— WHAT YOU WILL DO —
Check each line of the listing, and copy it if it contains the word "wide".

— SUPPLIED DATA —

###

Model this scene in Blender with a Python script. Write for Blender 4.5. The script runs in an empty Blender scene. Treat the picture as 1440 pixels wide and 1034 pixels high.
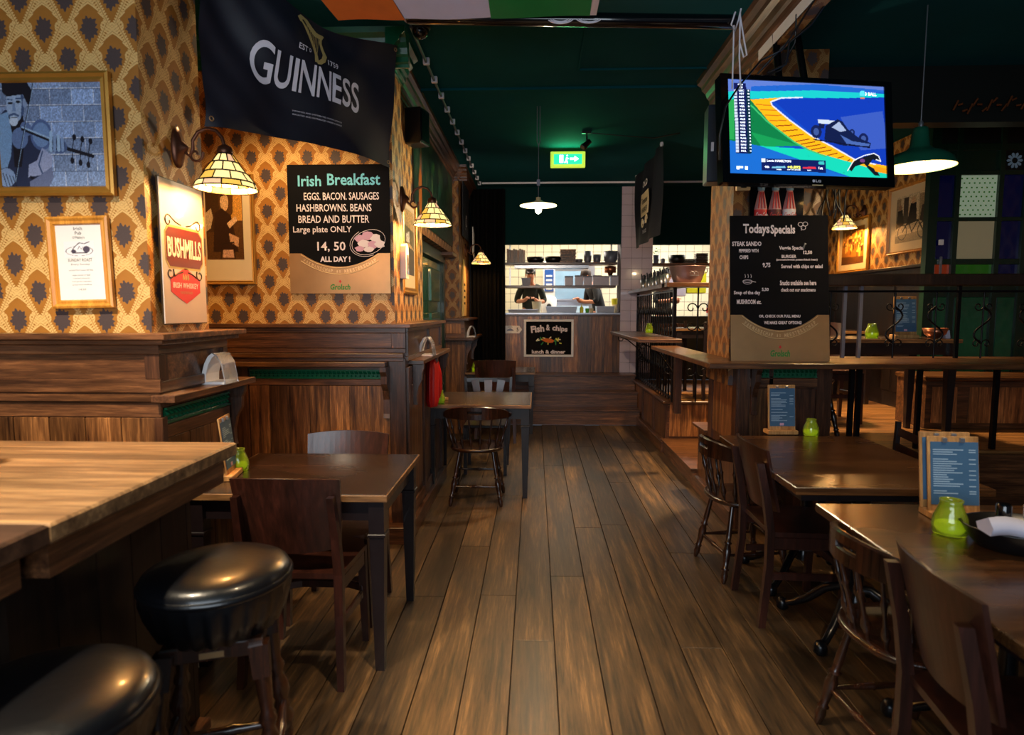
import bpy, math, random
import numpy as np
from mathutils import Vector, Matrix
random.seed(7)
PI = math.pi
R = math.radians
scene = bpy.context.scene
COL = scene.collection

# ------------------------------------------------------------------ camera
F_PX, CAM_H = 880.0, 1.52
PITCH = math.atan((517 - 437) / F_PX)
YAW = math.atan((752 - 720) / F_PX * math.cos(PITCH))
cd = bpy.data.cameras.new('camera'); cam = bpy.data.objects.new('camera', cd); COL.objects.link(cam)
cd.sensor_width = 36; cd.lens = F_PX / 1440 * 36
cam.location = (0, 0, CAM_H); cam.rotation_euler = (PI / 2 - PITCH, 0, YAW)
cd.clip_start = 0.05; cd.clip_end = 60
cd.dof.use_dof = True; cd.dof.focus_distance = 4.6; cd.dof.aperture_fstop = 2.8
scene.camera = cam
# ------------------------------------------------------------------ world and light
w = bpy.data.worlds.new('world'); scene.world = w; w.use_nodes = True
w.node_tree.nodes['Background'].inputs[0].default_value = (0.50, 0.60, 0.75, 1)
w.node_tree.nodes['Background'].inputs[1].default_value = 0.05
vs = scene.view_settings
vs.view_transform = 'Standard'; vs.look = 'None'; vs.gamma = 1; vs.use_curve_mapping = False
vs.exposure = 1.0

def area(name, loc, rot, sx, sy, power, col, spread=180):
    l = bpy.data.lights.new(name, 'AREA'); l.shape = 'RECTANGLE'; l.size = sx; l.size_y = sy
    l.energy = power; l.color = col; l.spread = R(spread)
    o = bpy.data.objects.new(name, l); o.location = loc; o.rotation_euler = rot; COL.objects.link(o); return o
def point(name, loc, power, col, r=0.03, kind='POINT', rot=(0, 0, 0), cone=60, blend=.5):
    l = bpy.data.lights.new(name, kind); l.energy = power; l.color = col; l.shadow_soft_size = r
    if kind == 'SPOT': l.spot_size = R(cone); l.spot_blend = blend
    o = bpy.data.objects.new(name, l); o.location = loc; o.rotation_euler = rot; COL.objects.link(o); return o
WARM = (1.0, .58, .24); WARM2 = (1.0, .74, .46)
area('street_window_daylight', (-.5, -1.6, 1.9), (R(90), 0, 0), 3.2, 1.7, 48, (.78, .89, 1.0))
point('ceiling_spot_left', (-1.6, .9, 3.15), 190, (1, .82, .58), .05, 'SPOT', (R(12), 0, 0), 95, .6)
point('ceiling_spot_aisle', (.05, 1.5, 3.2), 230, (1, .74, .45), .05, 'SPOT', (R(8), 0, 0), 46, .9)
point('ceiling_spot_right', (1.9, 1.5, 3.2), 55, (1, .76, .48), .05, 'SPOT', (R(10), 0, 0), 75, .7)
point('ceiling_spot_middle', (.35, 4.0, 3.2), 26, (1, .68, .38), .2, 'SPOT', (R(4), 0, 0), 80, .8)
point('recess_fill_light', (-1.55, 3.45, 3.2), 55, (1, .64, .28), .06, 'SPOT', (R(-2), 0, 0), 110, .5)  # added warm fill, hidden behind the flag, to brighten the recess wall
area('kitchen_tube_light', (.6, 10.2, 3.05), (0, 0, 0), 2.6, .8, 56, (1, .90, .72))
area('kitchen_tube_light_bar', (2.4, 10.2, 3.05), (0, 0, 0), 1.6, .8, 36, (.95, .97, 1))
point('raised_room_fill', (2.3, 6.0, 3.15), 300, (1, .66, .33), .15, 'SPOT', (0, 0, 0), 100, .6)  # unseen light added to brighten the raised floorboards

# ------------------------------------------------------------------ picture point -> place
cp, sp, cy_, sy_ = math.cos(PITCH), math.sin(PITCH), math.cos(YAW), math.sin(YAW)
FW = Vector((-sy_ * cp, cy_ * cp, -sp)); RT = Vector((cy_, sy_, 0)); UP = RT.cross(FW)
def at(u, v, X=None, Y=None, Z=None):
    d = FW + RT * ((u - 720) / F_PX) - UP * ((v - 517) / F_PX)
    t = X / d.x if X is not None else Y / d.y if Y is not None else (Z - CAM_H) / d.z
    return Vector((0, 0, CAM_H)) + d * t

# ------------------------------------------------------------------ materials
def lin(c):
    return tuple(((x / 255) / 12.92 if x / 255 <= .04045 else ((x / 255 + .055) / 1.055) ** 2.4) for x in c[:3])
def L4(c): return lin(c) + (1,)
class N:
    """tiny expression builder for shader math"""
    nt = None
    def __init__(s, sock): s.s = sock
    @staticmethod
    def op(o, *a):
        n = N.nt.nodes.new('ShaderNodeMath'); n.operation = o
        for i, x in enumerate(a):
            if isinstance(x, N): N.nt.links.new(x.s, n.inputs[i])
            else: n.inputs[i].default_value = x
        return N(n.outputs[0])
    def __add__(s, o): return N.op('ADD', s, o)
    __radd__ = __add__
    def __sub__(s, o): return N.op('SUBTRACT', s, o)
    def __rsub__(s, o): return N.op('SUBTRACT', o, s)
    def __mul__(s, o): return N.op('MULTIPLY', s, o)
    __rmul__ = __mul__
    def __truediv__(s, o): return N.op('DIVIDE', s, o)
def nmat(name):
    m = bpy.data.materials.new(name); m.use_nodes = True
    nt = m.node_tree; b = nt.nodes['Principled BSDF']; return m, nt, b
def setin(b, k, v):
    if k in b.inputs: b.inputs[k].default_value = v
def mixc(nt, fac, a, b):
    n = nt.nodes.new('ShaderNodeMix'); n.data_type = 'RGBA'
    for i, x in ((0, fac), (6, a), (7, b)):
        if hasattr(x, 'is_output') or isinstance(x, bpy.types.NodeSocket): nt.links.new(x, n.inputs[i])
        else: n.inputs[i].default_value = x
    return n.outputs[2]
def noise(nt, scale, detail=3, vec=None, rough=.55):
    n = nt.nodes.new('ShaderNodeTexNoise'); n.inputs['Scale'].default_value = scale
    n.inputs['Detail'].default_value = detail; n.inputs['Roughness'].default_value = rough
    if vec is not None: nt.links.new(vec, n.inputs['Vector'])
    return n.outputs[0]
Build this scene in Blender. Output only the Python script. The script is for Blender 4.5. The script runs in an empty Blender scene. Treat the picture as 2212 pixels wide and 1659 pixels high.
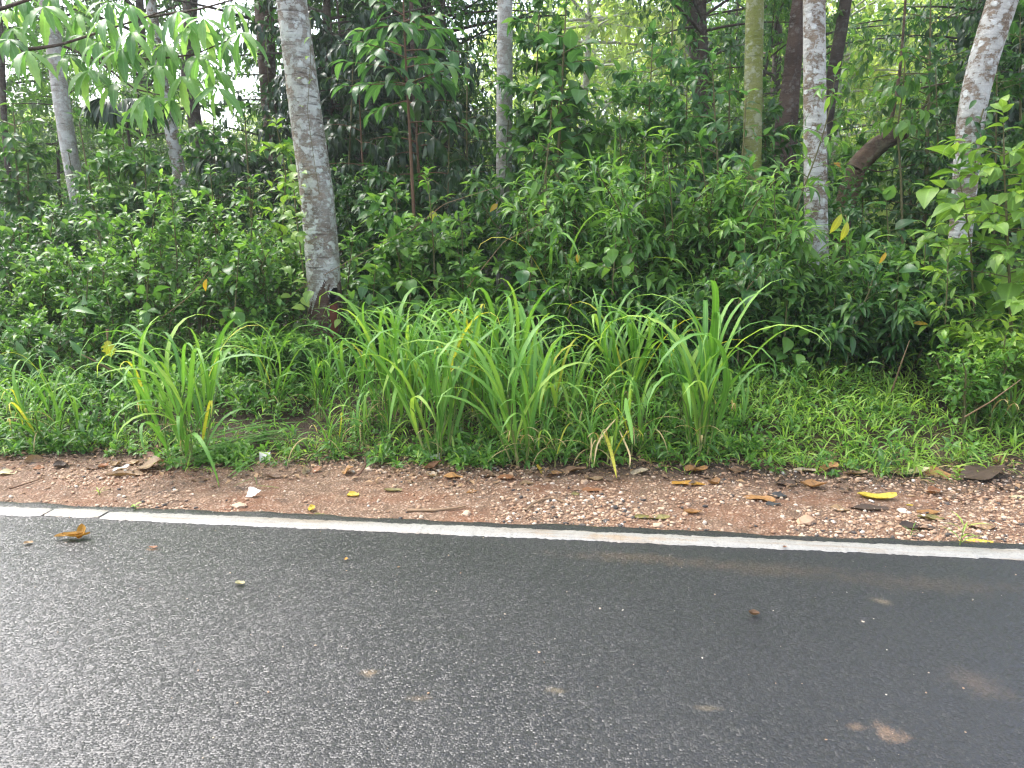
import bpy, math, random
import numpy as np
from mathutils import Matrix, Vector

R = math.radians
random.seed(7)
rng = np.random.default_rng(11)

# ------------------------------------------------------------------ scene, camera, sky, sun
sc = bpy.context.scene
COL = sc.collection
CAM_H, PITCH, YAW = 1.5, R(11.6), R(6.2)
cam_d = bpy.data.cameras.new("camera")
cam_d.lens, cam_d.sensor_width = 26.0, 36.0
cam_d.clip_end = 1000
cam = bpy.data.objects.new("camera", cam_d)
cam.location = (0, 0, CAM_H)
cam.rotation_euler = (R(90) - PITCH, 0, YAW)
COL.objects.link(cam)
sc.camera = cam

SUN_EL, SUN_AZ = R(56), R(-60)          # azimuth from +Y (into the forest), negative = towards the left
world = bpy.data.worlds.new("World")
sc.world = world
world.use_nodes = True
wn, wl = world.node_tree.nodes, world.node_tree.links
wn.clear()
sky = wn.new("ShaderNodeTexSky")
sky.sky_type = 'NISHITA'
sky.sun_disc = False
sky.sun_elevation = SUN_EL
sky.sun_rotation = SUN_AZ % (2 * math.pi)
sky.air_density, sky.dust_density, sky.ozone_density = 1.0, 3.5, 1.0
hs = wn.new("ShaderNodeHueSaturation")
hs.inputs['Saturation'].default_value = 0.6
bg = wn.new("ShaderNodeBackground")
bg.inputs['Strength'].default_value = 0.15
wo = wn.new("ShaderNodeOutputWorld")
wl.new(sky.outputs[0], hs.inputs['Color'])
wl.new(hs.outputs[0], bg.inputs['Color'])
wl.new(bg.outputs[0], wo.inputs['Surface'])

sun_d = bpy.data.lights.new("sun", 'SUN')
sun_d.energy = 0.9
sun_d.angle = R(30)
sun_d.color = (1.0, 0.975, 0.94)
sun = bpy.data.objects.new("sun", sun_d)
sdir = Vector((math.sin(SUN_AZ) * math.cos(SUN_EL), math.cos(SUN_AZ) * math.cos(SUN_EL), math.sin(SUN_EL)))
sun.rotation_euler = sdir.to_track_quat('Z', 'Y').to_euler()
sun.location = (-10, 0, 20)
COL.objects.link(sun)

vs = sc.view_settings
vs.view_transform, vs.look, vs.gamma, vs.use_curve_mapping = 'Standard', 'None', 1.0, False
vs.exposure = 2.15
sc.render.engine = 'CYCLES'
cy = sc.cycles
cy.max_bounces, cy.diffuse_bounces, cy.glossy_bounces, cy.transmission_bounces, cy.transparent_max_bounces = 7, 4, 3, 5, 6
cy.caustics_reflective = cy.caustics_refractive = False
cy.sample_clamp_indirect = 6
cy.use_denoising = True
cy.filter_width = 1.3

# ------------------------------------------------------------------ helpers: picture <-> place
F = 2212 * 26 / 36.0
cth, sth, cps, sps = math.cos(PITCH), math.sin(PITCH), math.cos(YAW), math.sin(YAW)
FW = np.array([-sps * cth, cps * cth, -sth])
RT = np.array([cps, sps, 0.0])
UP = np.cross(RT, FW)
CAM = np.array([0, 0, CAM_H])


def noise1(x, seed=0.0):
    return (np.sin(x * 1.7 + seed) + np.sin(x * 4.1 + seed * 2.3) * .5 + np.sin(x * 9.7 + seed * 5.1) * .25) / 1.75


def vnoise(x, y, seed=0):
    x, y = np.asarray(x, float), np.asarray(y, float)
    xi, yi = np.floor(x).astype(np.int64), np.floor(y).astype(np.int64)
    fx, fy = x - xi, y - yi
    fx, fy = fx * fx * (3 - 2 * fx), fy * fy * (3 - 2 * fy)

    def h(i, j):
        n = (i * 374761393 + j * 668265263 + seed * 982451653) & 0x7fffffff
        n = ((n ^ (n >> 13)) * 1274126177) & 0x7fffffff
        return ((n ^ (n >> 16)) & 0xffff) / 65535.0
    return (h(xi, yi) * (1 - fx) + h(xi + 1, yi) * fx) * (1 - fy) + (h(xi, yi + 1) * (1 - fx) + h(xi + 1, yi + 1) * fx) * fy


def smooth(a, b, x):
    t = np.clip((np.asarray(x, float) - a) / (b - a), 0, 1)
    return t * t * (3 - 2 * t)


def road_edge(x):
    return 3.66 + .018 * noise1(np.asarray(x, float) * 2.0, 1.0) + .012 * noise1(np.asarray(x, float) * 9.0, 4.0)


def ground_z(x, y):
    x, y = np.asarray(x, float), np.asarray(y, float)
    z = .42 * smooth(4.55, 7.0, y) + .25 * smooth(7, 14, y) + .16 * np.clip(y - 27, 0, 80) * smooth(27, 36, y)
    z = z + .02 * smooth(4.0, 4.6, y) * (vnoise(x * 2.1, y * 2.1, 3) - .5)
    v = smooth(3.63, 3.73, y)
    z = z + v * (.016 * (vnoise(x * 7, y * 9, 5) - .5) + .012 * (vnoise(x * 19, y * 22, 6) - .5))
    z = z - .012 - .03 * (1 - smooth(3.4, 3.63, y))
    z = z + .05 * smooth(9, 14, y) * (vnoise(x * .7, y * .7, 8) - .5)
    return z


def ray(px, py):
    return FW + RT * ((px - 1106) / F) - UP * ((py - 829.5) / F)


def P(px, py, Y):
    d = ray(px, py)
    return CAM + d * (Y / d[1])


def G(px, py, flat=None):
    """the ground point seen at a pixel"""
    d = ray(px, py)
    t = 2.0
    for _ in range(4000):
        p = CAM + d * t
        if p[2] < (float(ground_z(p[0], p[1])) if p[1] > 3.63 else 0.0):
            break
        t += .01
    return p


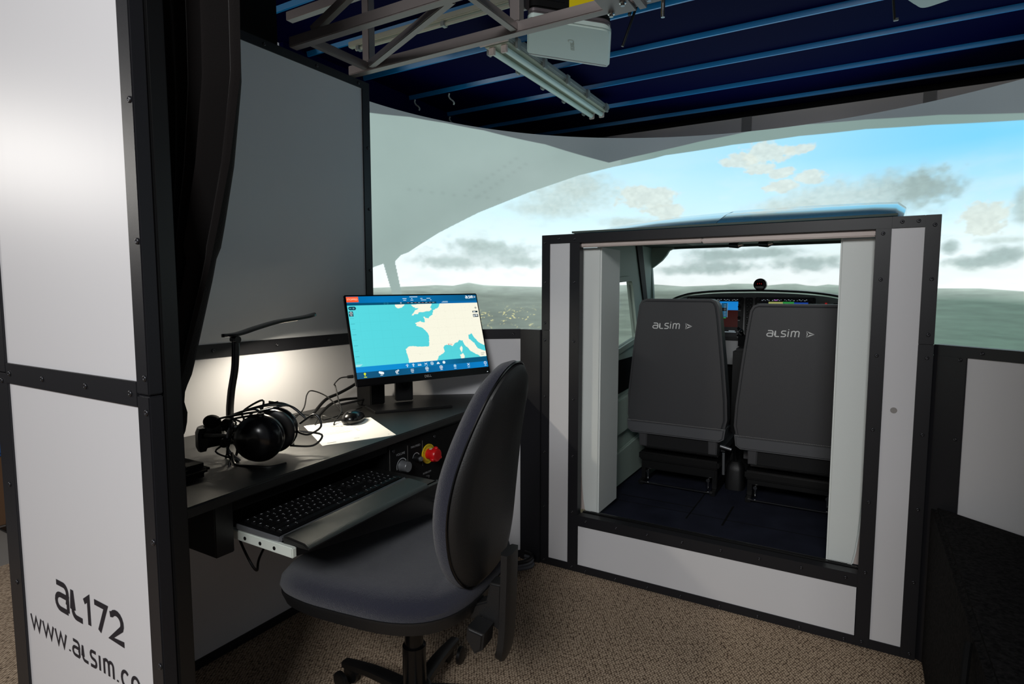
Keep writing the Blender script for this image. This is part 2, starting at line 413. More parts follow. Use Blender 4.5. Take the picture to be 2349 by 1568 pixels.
# bulkhead
wb = Wall('wall_bulkhead', (0, YB, 0), (1, 0, 0), (0, -1, 0))
z2 = 1.304
wb.piece('left_panel', 'panel', -1.062, -.972, .03, z2, -.02, 0)
wb.piece('right_panel', 'panel', .068, .152, .03, z2, -.02, 0)
wb.piece('sill_panel', 'panel', -.93, .028, .03, .19, -.02, 0)
wb.piece('outer_strip', 'strip', -1.095, -1.060, .965, 1.338, -.03, .004, .0008)
wb.piece('outer_strip', 'strip', -1.095, -1.060, 0, .964, -.03, .004, .0008)
wb.piece('outer_strip', 'strip', .151, .189, .965, 1.338, -.03, .004, .0008)
wb.piece('outer_strip', 'strip', .151, .189, 0, .964, -.03, .004, .0008)
wb.piece('inner_strip', 'strip', -.974, -.932, 0, z2, -.03, .004, .0008)
wb.piece('inner_strip', 'strip', .030, .070, 0, z2, -.03, .004, .0008)
wb.piece('top_strip', 'strip', -1.060, .070, z2, 1.338, -.03, .004, .0008)
wb.piece('top_strip', 'strip', .0702, .151, z2, 1.338, -.03, .004, .0008)
wb.piece('sill_strip', 'strip', -.932, .030, .19, .233, -.035, .004, .0008)
wb.piece('bottom_strip', 'strip', -.932, .030, 0, .03, -.03, .004, .0008)
wb.piece('bottom_strip', 'strip', -1.060, -.974, 0, .03, -.03, .004, .0008)
wb.piece('bottom_strip', 'strip', .070, .151, 0, .03, -.03, .004, .0008)
zz = (.018, .244, .470, .697, .925, .993, 1.154, 1.309)
wb.sc([(-1.080, z) for z in zz] + [(.174, z) for z in zz])
wb.sc([(-.954, z) for z in (.018, .244, .470, .697, .925, 1.154)] + [(.049, z) for z in (.018, .244, .470, .697, .925, 1.154, 1.29)])
wb.sc([(-.955, 1.318), (-1.02, 1.322), (.095, 1.322), (.135, 1.322)])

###

— EXPECTED OUTPUT —
Model this scene in Blender with a Python script. Write for Blender 4.5. The script runs in an empty Blender scene. Treat the picture as 1440 pixels wide and 1034 pixels high.
Build this scene in Blender. Output only the Python script. The script is for Blender 4.5. The script runs in an empty Blender scene. Treat the picture as 2212 pixels wide and 1659 pixels high.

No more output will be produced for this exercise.